Who’s Going to Teach in Indiana?

For several years, Indiana has been held up as a model state for education reform – if by reform, we mean consistently bad ideas like vouchers, unfettered growth of charter schools, value-added measures in teacher evaluation, performance pay, and efforts at “parent empowerment.”

Michael Petrilli of the Fordham Foundation testified at an Indiana legislative committee hearing (Jan. 2013):

No state in the country has accomplished more on the education reform front than Indiana has over the past two years. On issue after issue—from school vouchers, to teacher evaluations, to collective bargaining reform, to school finance reform—Indiana is leading the way. As you may know, in 2011 my think tank named Indiana the “Education Reform Idol” for its accomplishments. You won in a landslide. You should be very proud of what this legislative body has gotten done.

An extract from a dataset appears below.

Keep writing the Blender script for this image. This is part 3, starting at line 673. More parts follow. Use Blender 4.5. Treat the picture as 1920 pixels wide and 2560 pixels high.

And then it turned out the state superintendent had his department modify school data reporting formulas with the explicit goal of showing better results for charter schools. He also used state resources to support his campaign. (Details at EdWeek). The voters of Indiana elected, Glenda Ritz, an actual National Board Certified Teacher, to be the new superintendent. Unhappy with the direction of Ritz’s policies, the Indiana legislature redefined and weakened her job – and so Ritz has decided to run for governor.

It’s sad but unsurprising to find out that now Indiana is having trouble attracting and retaining teachers. Go figure. Education leaders in the state are connecting this problem to the state’s failed policies, and calling for a rapid course reversal. Other states should take note.